[Begin Data records]
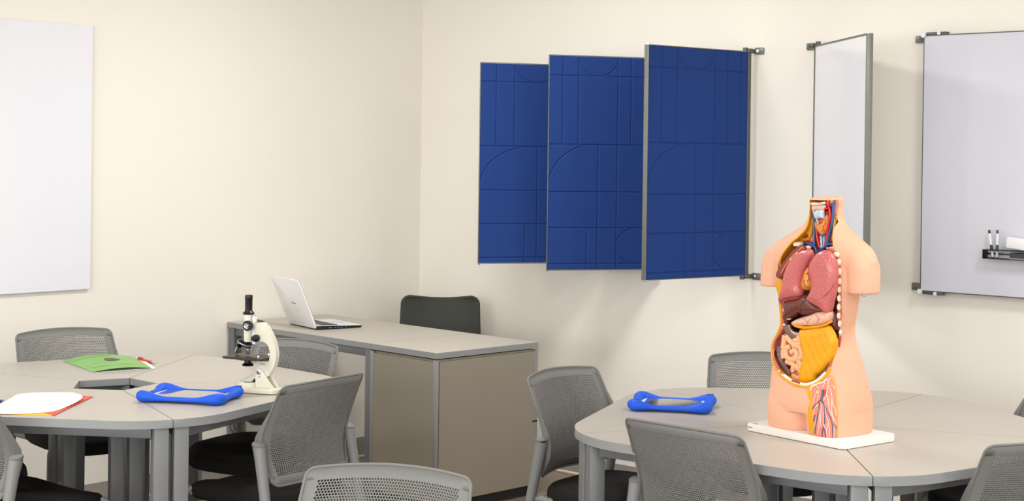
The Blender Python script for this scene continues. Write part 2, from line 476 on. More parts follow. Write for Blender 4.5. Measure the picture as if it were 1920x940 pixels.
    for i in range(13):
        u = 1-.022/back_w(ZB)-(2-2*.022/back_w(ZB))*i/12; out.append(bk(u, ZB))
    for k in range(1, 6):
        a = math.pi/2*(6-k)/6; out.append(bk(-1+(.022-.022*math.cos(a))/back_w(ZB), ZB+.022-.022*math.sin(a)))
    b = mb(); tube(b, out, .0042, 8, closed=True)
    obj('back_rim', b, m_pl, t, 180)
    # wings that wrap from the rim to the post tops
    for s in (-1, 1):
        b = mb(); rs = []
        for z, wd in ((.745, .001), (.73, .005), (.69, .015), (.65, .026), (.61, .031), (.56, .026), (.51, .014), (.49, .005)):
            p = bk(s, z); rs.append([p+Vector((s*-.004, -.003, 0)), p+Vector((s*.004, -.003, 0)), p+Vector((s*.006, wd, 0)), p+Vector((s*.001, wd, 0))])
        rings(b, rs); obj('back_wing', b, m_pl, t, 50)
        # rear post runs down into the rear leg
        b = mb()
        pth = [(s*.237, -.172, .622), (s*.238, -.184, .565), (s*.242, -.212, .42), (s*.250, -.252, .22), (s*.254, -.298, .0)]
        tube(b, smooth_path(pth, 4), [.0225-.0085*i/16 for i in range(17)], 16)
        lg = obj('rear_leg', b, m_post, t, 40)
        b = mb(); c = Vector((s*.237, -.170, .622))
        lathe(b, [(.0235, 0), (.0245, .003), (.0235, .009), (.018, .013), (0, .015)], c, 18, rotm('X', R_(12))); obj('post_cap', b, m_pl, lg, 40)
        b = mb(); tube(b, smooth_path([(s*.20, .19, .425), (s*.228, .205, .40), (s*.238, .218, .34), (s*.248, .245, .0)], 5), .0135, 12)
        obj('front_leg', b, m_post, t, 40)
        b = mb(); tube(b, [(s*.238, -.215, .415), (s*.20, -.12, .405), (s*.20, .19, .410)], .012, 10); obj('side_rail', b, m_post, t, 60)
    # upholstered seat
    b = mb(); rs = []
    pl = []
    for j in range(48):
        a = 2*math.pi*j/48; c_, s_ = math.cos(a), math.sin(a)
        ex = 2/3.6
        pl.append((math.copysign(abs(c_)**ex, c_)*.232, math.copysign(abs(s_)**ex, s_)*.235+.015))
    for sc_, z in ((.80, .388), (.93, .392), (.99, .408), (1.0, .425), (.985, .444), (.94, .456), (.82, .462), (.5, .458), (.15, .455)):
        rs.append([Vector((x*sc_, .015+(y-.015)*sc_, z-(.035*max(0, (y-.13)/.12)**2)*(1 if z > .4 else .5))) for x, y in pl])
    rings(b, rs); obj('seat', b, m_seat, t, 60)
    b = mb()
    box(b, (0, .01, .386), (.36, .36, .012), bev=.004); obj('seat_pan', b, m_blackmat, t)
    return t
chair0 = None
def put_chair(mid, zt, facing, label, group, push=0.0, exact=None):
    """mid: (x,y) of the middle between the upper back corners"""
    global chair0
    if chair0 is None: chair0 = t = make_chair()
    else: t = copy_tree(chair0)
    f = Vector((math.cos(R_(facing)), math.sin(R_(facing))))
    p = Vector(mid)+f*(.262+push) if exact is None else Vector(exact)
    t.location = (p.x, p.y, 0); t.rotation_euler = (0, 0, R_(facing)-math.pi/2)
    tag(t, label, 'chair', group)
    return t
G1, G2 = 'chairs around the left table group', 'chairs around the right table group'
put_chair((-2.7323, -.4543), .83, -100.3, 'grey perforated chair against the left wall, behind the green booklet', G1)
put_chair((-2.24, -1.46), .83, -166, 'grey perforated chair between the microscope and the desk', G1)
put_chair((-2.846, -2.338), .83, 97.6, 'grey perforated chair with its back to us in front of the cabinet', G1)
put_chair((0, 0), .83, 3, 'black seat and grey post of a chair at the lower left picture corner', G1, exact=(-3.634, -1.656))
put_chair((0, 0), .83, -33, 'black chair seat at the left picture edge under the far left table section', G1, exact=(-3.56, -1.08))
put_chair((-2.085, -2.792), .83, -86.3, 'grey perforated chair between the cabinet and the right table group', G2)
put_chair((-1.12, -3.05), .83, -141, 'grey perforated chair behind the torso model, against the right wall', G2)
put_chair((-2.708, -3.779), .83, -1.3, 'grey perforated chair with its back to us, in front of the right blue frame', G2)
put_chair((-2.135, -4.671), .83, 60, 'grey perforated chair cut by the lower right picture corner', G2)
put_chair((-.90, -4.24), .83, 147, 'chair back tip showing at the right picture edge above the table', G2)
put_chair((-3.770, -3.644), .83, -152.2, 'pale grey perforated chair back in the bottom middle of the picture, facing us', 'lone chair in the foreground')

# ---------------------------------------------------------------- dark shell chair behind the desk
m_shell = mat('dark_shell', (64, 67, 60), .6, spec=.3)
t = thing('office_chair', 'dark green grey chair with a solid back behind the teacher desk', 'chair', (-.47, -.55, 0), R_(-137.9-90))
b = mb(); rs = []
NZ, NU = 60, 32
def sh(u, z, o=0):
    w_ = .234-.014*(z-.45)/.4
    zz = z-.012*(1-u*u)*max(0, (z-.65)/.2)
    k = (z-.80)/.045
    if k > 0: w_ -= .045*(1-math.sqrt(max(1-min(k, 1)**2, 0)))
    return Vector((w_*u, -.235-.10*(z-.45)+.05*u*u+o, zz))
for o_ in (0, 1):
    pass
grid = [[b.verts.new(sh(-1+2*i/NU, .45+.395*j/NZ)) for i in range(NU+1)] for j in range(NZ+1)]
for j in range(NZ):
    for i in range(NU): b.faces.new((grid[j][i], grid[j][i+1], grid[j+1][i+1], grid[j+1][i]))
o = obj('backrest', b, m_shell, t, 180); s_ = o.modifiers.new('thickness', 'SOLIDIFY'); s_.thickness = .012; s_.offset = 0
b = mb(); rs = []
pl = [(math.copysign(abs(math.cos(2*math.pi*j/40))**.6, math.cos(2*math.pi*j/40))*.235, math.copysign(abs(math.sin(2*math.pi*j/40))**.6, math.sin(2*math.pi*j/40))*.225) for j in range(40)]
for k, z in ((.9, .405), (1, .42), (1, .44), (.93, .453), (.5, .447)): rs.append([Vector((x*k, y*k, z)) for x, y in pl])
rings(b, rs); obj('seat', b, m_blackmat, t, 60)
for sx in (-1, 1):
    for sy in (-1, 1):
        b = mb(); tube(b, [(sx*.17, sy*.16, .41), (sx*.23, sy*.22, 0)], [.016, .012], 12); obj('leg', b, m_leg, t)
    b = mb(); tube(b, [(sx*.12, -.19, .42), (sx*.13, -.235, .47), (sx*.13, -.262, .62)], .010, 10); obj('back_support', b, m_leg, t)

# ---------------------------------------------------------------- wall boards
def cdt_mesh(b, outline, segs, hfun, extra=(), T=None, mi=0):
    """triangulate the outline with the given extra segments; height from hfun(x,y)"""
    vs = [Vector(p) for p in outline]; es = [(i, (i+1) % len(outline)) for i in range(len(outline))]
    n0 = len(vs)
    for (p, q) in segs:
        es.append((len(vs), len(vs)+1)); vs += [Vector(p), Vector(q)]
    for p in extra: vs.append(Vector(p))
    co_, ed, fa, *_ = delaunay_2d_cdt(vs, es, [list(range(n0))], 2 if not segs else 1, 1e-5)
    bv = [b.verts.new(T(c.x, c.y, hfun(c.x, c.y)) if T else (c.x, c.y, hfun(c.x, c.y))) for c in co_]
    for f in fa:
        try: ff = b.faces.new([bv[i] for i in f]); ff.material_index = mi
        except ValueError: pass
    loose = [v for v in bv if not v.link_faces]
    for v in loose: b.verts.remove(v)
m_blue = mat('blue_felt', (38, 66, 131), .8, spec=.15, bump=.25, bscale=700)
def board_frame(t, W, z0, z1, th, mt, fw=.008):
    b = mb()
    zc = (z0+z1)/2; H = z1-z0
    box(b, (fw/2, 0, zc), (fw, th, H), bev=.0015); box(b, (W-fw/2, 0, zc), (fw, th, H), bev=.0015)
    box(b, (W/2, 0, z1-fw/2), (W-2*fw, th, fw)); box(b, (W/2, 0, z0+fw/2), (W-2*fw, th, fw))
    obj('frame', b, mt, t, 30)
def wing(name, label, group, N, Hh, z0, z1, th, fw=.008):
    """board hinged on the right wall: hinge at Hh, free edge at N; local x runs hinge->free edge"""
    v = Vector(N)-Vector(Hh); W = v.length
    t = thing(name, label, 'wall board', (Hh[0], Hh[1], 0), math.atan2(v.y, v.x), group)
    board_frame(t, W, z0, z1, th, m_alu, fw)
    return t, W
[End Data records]
[Begin Data records]
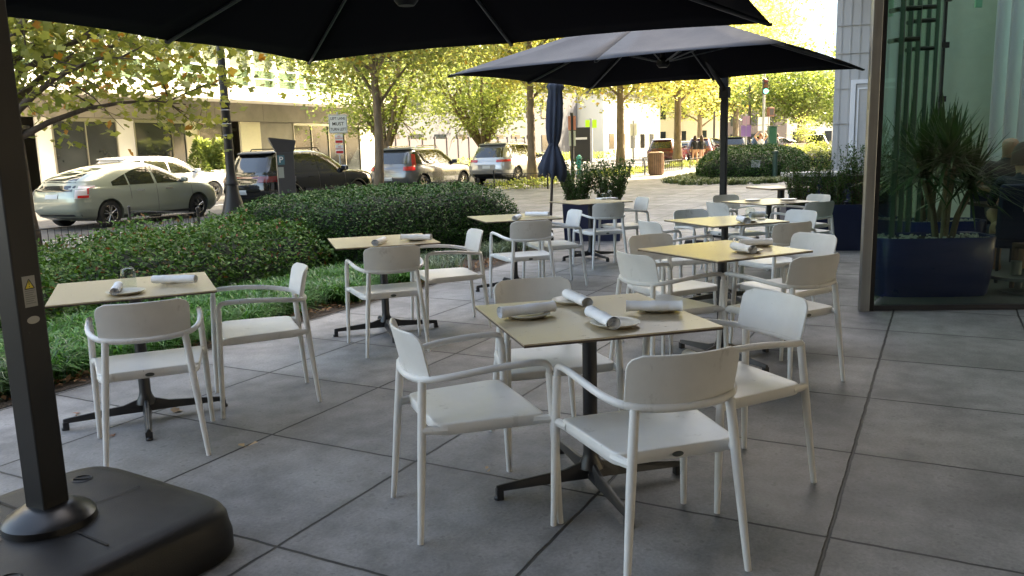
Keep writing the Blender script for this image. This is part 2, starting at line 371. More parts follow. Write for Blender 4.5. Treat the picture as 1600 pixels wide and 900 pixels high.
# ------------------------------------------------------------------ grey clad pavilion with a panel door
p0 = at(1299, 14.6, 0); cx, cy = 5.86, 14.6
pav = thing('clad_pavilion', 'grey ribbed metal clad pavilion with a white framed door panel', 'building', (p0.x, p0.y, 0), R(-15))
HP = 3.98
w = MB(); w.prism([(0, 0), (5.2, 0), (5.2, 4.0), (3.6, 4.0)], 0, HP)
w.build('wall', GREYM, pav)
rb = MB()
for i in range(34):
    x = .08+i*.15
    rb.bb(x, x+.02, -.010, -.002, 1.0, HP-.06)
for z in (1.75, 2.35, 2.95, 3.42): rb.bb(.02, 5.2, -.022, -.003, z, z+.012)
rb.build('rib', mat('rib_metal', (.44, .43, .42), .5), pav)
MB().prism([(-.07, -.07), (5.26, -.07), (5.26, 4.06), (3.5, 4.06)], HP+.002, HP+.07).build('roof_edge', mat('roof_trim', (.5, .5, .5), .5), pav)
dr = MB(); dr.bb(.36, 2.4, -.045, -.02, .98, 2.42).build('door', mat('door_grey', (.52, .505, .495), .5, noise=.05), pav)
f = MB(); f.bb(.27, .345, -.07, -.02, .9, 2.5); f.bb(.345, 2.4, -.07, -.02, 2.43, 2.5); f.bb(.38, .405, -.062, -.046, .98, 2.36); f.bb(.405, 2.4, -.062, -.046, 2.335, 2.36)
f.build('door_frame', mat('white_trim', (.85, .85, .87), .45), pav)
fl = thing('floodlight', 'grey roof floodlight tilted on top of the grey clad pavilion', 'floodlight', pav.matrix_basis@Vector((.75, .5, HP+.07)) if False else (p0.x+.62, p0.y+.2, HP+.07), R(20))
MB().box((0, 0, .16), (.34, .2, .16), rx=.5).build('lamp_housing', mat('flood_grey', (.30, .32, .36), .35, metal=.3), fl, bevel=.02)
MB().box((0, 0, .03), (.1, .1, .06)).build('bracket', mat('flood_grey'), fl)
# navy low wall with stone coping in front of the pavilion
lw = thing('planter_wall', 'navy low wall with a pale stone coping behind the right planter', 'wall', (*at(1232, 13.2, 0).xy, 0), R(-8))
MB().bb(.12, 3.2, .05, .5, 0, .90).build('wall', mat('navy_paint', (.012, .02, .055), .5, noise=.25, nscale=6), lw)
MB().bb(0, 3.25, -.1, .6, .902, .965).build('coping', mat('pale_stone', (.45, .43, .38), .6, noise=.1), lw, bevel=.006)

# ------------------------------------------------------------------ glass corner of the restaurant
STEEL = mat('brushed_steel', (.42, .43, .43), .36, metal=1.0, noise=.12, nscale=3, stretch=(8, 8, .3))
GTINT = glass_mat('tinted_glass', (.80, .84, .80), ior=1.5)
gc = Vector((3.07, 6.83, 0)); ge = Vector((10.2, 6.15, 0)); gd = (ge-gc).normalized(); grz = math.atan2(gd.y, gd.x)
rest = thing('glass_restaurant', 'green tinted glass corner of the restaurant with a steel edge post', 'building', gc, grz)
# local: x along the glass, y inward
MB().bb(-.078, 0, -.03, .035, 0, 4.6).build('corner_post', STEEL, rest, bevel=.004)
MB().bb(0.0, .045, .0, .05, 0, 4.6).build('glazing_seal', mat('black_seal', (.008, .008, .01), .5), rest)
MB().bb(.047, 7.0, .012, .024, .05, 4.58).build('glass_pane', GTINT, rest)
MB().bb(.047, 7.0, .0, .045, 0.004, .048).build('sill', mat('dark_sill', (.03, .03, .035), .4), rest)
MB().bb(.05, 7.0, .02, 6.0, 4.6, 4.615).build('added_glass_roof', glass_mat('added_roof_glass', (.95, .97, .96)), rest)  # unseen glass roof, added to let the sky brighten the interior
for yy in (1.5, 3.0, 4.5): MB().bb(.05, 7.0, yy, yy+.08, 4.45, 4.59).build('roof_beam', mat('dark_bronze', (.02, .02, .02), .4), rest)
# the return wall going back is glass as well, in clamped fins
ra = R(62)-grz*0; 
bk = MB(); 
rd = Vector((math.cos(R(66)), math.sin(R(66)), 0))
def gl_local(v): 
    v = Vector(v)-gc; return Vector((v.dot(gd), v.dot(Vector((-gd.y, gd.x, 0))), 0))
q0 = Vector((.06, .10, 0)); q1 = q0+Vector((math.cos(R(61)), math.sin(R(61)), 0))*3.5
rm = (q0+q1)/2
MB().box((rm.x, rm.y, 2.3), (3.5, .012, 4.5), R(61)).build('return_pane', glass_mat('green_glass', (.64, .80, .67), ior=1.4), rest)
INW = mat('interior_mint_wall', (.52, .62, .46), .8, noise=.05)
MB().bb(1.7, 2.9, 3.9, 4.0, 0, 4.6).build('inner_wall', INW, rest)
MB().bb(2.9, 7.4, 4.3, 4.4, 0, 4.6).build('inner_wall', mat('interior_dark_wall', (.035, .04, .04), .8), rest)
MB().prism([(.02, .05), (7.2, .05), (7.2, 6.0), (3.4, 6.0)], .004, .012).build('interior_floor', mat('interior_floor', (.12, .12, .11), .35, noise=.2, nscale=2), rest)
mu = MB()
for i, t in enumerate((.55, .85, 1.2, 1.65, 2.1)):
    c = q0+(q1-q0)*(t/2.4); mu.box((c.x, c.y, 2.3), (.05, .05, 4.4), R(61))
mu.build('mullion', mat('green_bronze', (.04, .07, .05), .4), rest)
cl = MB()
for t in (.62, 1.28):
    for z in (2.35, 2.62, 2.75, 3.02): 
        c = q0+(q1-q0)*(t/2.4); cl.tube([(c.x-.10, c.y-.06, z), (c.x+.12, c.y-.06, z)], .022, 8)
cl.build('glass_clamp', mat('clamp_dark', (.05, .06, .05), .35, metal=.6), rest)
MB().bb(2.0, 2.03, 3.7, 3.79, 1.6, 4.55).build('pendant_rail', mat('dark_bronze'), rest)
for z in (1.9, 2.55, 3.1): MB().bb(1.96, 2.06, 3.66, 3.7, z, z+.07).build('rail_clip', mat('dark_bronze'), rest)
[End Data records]
▸ **Task prompt**: Select the lines that carry the string "part" and copy them.

▸ **Worked solution**:
The Blender Python script for this scene continues. Write part 2, from line 476 on. More parts follow. Write for Blender 4.5. Measure the picture as if it were 1920x940 pixels.
Keep writing the Blender script for this image. This is part 2, starting at line 371. More parts follow. Write for Blender 4.5. Treat the picture as 1600 pixels wide and 900 pixels high.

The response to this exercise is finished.